Catherine McKay has completed some programming during her time incarcerated for impaired driving causing death but her victims’ family says she still has mandated programming to complete.

Linda and Lou Van de Vorst receive information from Correctional Service of Canada about McKay’s programming, rehabilitation progress, applications and other changes during her sentence.

The Parole Board of Canada denied McKay’s application for unescorted temporary absences to see her family Friday and the Van de Vorsts say they are relieved because the application seemed premature. They would like McKay to continue completing programing before the leave be authorized.

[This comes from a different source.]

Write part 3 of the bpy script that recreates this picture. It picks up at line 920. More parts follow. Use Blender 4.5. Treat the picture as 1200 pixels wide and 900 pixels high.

“If you’re in a place that provides the courses and the help that you need to work on your situation, I would hope that those courses would be given to her and help her so that when she does have the opportunity to have her freedom again that she will take what she’s learned and put it into her own life,” Linda said.

CSC is mandated to help offenders reintegrate into society, while keeping the public safe. The goal of programming is to make offenders accountable for their behavior, to change pro-criminal attitudes and teach them how to manage any problematic behaviour.

“Correctional programs are based on research of ‘what works,’” Megan Hooper, a spokesperson for Correctional Service Canada, said.

Hopper said voluntary programming can be a factor in the parole board’s decisions to transfer or release an offender in the community.

Correctional programs are designed are designed to target specific crimes including family violence, substance abuse and sexual offending with the goal of reducing future re-offending. Courses are offered for different genders, cultures and languages.

The John Howard Society said the criminal justice system’s fundamental principle is public safety, which means offenders must be rehabilitated through programming.

“We’re not going to throw away the key, we’re not locking people up forever. They are going to get out, so we really need to put some effort into when they get out that they have programs, support systems in place,” Jamie Boldt, acting CEO of the John Howard Society of Saskatchewan, said.

On Jan. 3, 2016, McKay’s blood-alcohol level was three times the legal limit when she ran a stop sign and crashed into a car carrying the Van de Vorst family. Linda and Lou’s son Jordan and his wife Chanda died, and their two children, Kamryn, 5, and Miguire, 2, died in the crash.

McKay has served nearly two years of her 10-year sentence and was transferred to a healing lodge about one month in.

Mckay has been “very active in her correctional plan” and has shown insight into her risk factors, her parole officer said during the parole board hearing Friday. McKay also expressed interest in completing additional programming.